What some libertarians here don't realise is that the basis for the liberty, and indeed the Constitution, is the natural law. Liberty is meaningless without a timeless, truthful foundation. The founders realised this.

Marriage is part of the natural law. The union between a man and woman is inherent and essential to human nature. The union of these two elements leads to the creation of a new human being and the continuance of the species. Marriage is a fundamental aspect of a free society.

Now I'm not for government creating rules and legislation about marriage, in theory. I'd rather the whole lot privatised. But when governments like New York try to fundamentally distort reality and the natural law, there's a point at which it has to stop.

Another example is abortion. The right to exist is the first human right, the basis for all other rights. And marriage, though not a right, is the foundation for free society.
 
http://caucuses.desmoinesregister.c...t-to-sign-family-leaders-pro-marriage-pledge/

Bachmann wants the GOVERNMENT to have the ability to define marriage? What if it defined marriage contrary to HER beliefs?

The thing is that marriage has an objective reality to it - it is the union of a man and woman. Bachmann doesn't want government to DEFINE marriage, she wants it to protect marriage.

Think about it this way, if New York had just passed a bill decreeing that elephants were humans too, Bachmann wouldn't therefore be trying to impose her definition of what it is to be human on others - she'd simply be trying to protect the reality of the definition of what constitutes a human.
 
: "A spokesman for U.S. Rep. Ron Paul, R-Texas, said the congressman has reservations"

Does this mean that Ron Paul won't sign it, or that he has to look it over and think about it?
 
Does this mean that Ron Paul won't sign it, or that he has to look it over and think about it?

It sounded to me like he hadn't seen it yet but didn't like the sound of it. A whole MESS of the stuff in that pledge is at minimum at state not federal level, even apart from the marriage issue.
 
It's interesting. I see that some (but probably many) libertarians recognize that the federal government is there to protect some unalienable truths and rights, like the right to speech, property etc., but apparently not others.

What some libertarians here don't realise is that the basis for the liberty, and indeed the Constitution, is the natural law.
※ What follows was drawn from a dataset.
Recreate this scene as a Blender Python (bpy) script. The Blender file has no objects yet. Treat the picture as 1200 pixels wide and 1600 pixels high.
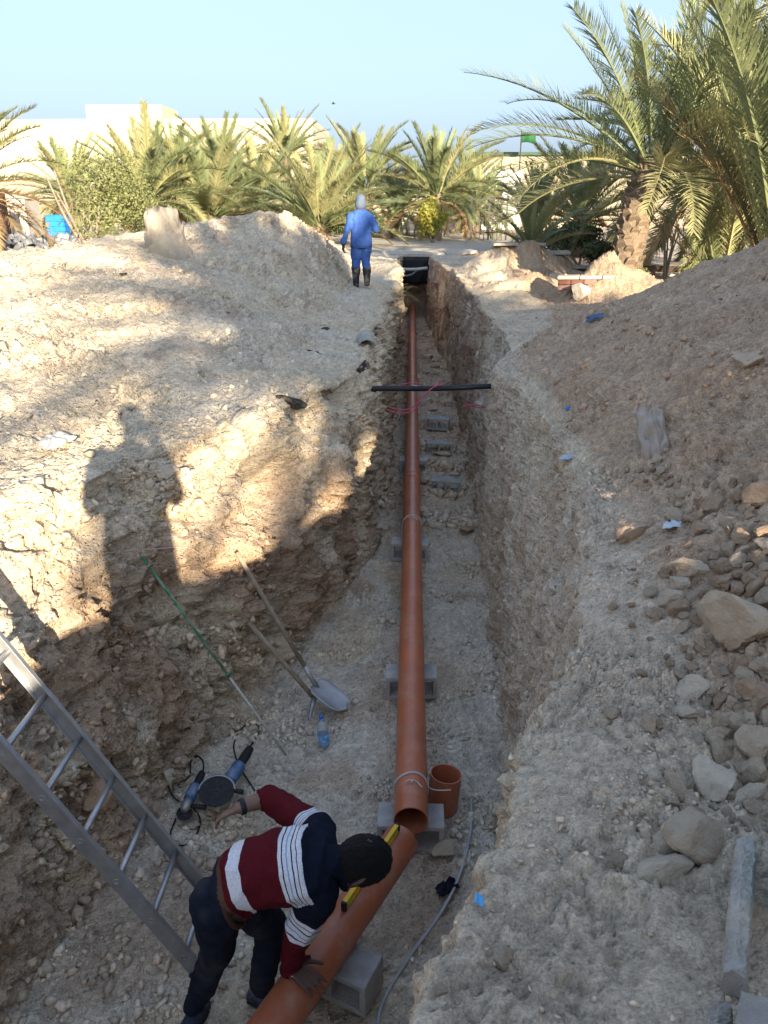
import bpy, bmesh, math, random
import numpy as np
from mathutils import Vector, Matrix, Quaternion, Euler
from mathutils.bvhtree import BVHTree

# ------------------------------------------------------------------ camera, sky, sun, exposure
SC = bpy.context.scene
COL = SC.collection
R = math.radians
CAM_Z, PITCH, YAW, FPX = 1.6, math.atan(480 / 1200), R(2.0), 1200.0
cd = bpy.data.cameras.new('camera')
cam = bpy.data.objects.new('camera', cd)
COL.objects.link(cam)
cam.location = (0, 0, CAM_Z)
cam.rotation_euler = (R(90) - PITCH, 0, YAW)
cd.sensor_fit = 'VERTICAL'
cd.sensor_height = 36.0
cd.lens = 27.0
cd.clip_start = 0.05
cd.clip_end = 2000
SC.camera = cam

SUN_TO = Vector((-0.3465, 0.9635, -0.262)).normalized()      # the way the light travels
w = bpy.data.worlds.new('World')
SC.world = w
w.use_nodes = True
wn = w.node_tree.nodes
bg = wn['Background']
sky = wn.new('ShaderNodeTexSky')
sky.sky_type = 'NISHITA'
sky.sun_disc = False
sky.sun_elevation = math.asin(-SUN_TO.z)
sky.sun_rotation = math.atan2(-SUN_TO.x, -SUN_TO.y)
sky.altitude = 10
sky.air_density = 1.0
sky.dust_density = 5.0
sky.ozone_density = 1.5
gm = wn.new('ShaderNodeGamma')               # a hazier, more even desert sky in every direction
gm.inputs[1].default_value = 0.4
sk = wn.new('ShaderNodeVectorMath')
sk.operation = 'MULTIPLY'
sk.inputs[1].default_value = (0.48, 0.575, 0.745)
w.node_tree.links.new(sky.outputs[0], gm.inputs[0])
w.node_tree.links.new(gm.outputs[0], sk.inputs[0])
w.node_tree.links.new(sk.outputs[0], bg.inputs[0])
bg.inputs[1].default_value = 0.15
sl = bpy.data.lights.new('sun', 'SUN')
sl.energy = 2.4
sl.angle = R(0.5)
sl.color = (1.0, 0.86, 0.66)
sun = bpy.data.objects.new('sun', sl)
COL.objects.link(sun)
sun.location = (10, -30, 20)
sun.rotation_euler = SUN_TO.to_track_quat('-Z', 'Y').to_euler()
SC.view_settings.view_transform = 'Standard'
SC.view_settings.look = 'None'
SC.view_settings.exposure = 2.88
SC.view_settings.gamma = 1.0
SC.view_settings.use_curve_mapping = False
SC.cycles.max_bounces = 6
SC.cycles.transparent_max_bounces = 8

# ------------------------------------------------------------------ helpers
rng = np.random.default_rng(7)
random.seed(11)
_f = Vector((-math.sin(YAW) * math.cos(PITCH), math.cos(YAW) * math.cos(PITCH), -math.sin(PITCH)))
_r = Vector((math.cos(YAW), math.sin(YAW), 0))
_u = _r.cross(_f)
CAMP = Vector((0, 0, CAM_Z))


def ray(px, py):
    return _f + _r * ((px - 600) / FPX) + _u * ((800 - py) / FPX)


def pz(px, py, z):
    d = ray(px, py)
    return CAMP + d * ((z - CAM_Z) / d.z)


def pY(px, py, Y):
    d = ray(px, py)
    return CAMP + d * (Y / d.y)


def pd(px, py, Z):
    """point at depth Z along the camera's axis"""
    return CAMP + ray(px, py) * Z


def srgb(r, g, b):
    f = lambda c: (c / 255 / 12.92) if c / 255 <= 0.04045 else ((c / 255 + 0.055) / 1.055) ** 2.4
    return (f(r), f(g), f(b))


def tag(o, label=None, cat=None, group=None, kind=None):
    if label: o['label'] = label
    if cat: o['category'] = cat
    if group: o['group'] = group
    if kind: o['kind'] = kind
    return o


def empty(name, loc=(0, 0, 0), rot=(0, 0, 0), label=None, cat=None, group=None):
    o = bpy.data.objects.new(name, None)
    COL.objects.link(o)
    o.location = loc
    o.rotation_euler = rot
    o.empty_display_size = 0.1
    return tag(o, label, cat, group)


def link(name, me, parent=None, mats=None, loc=None, rot=None, scale=None):
    o = bpy.data.objects.new(name, me)
    COL.objects.link(o)
    if mats is not None:
        for m in (mats if isinstance(mats, (list, tuple)) else [mats]):
            me.materials.append(m)
    if parent is not None: o.parent = parent
    if loc is not None: o.location = loc
    if rot is not None: o.rotation_euler = rot
    if scale is not None: o.scale = scale
    return o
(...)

Liberty is meaningless without a timeless, truthful foundation. The founders realised this.

Marriage is part of the natural law. The union between a man and woman is inherent and essential to human nature. The union of these two elements leads to the creation of a new human being and the continuance of the species. Marriage is a fundamental aspect of a free society.

Now I'm not for government creating rules and legislation about marriage, in theory. I'd rather the whole lot privatised. But when governments like New York try to fundamentally distort reality and the natural law, there's a point at which it has to stop.

Another example is abortion. The right to exist is the first human right, the basis for all other rights. And marriage, though not a right, is the foundation for free society.

I don't think libertarians object to the natural law view. In fact I would say just the opposite. As a libertarian, I place natural law above "Constitutionalism." However, I don't see anything natural about marriage.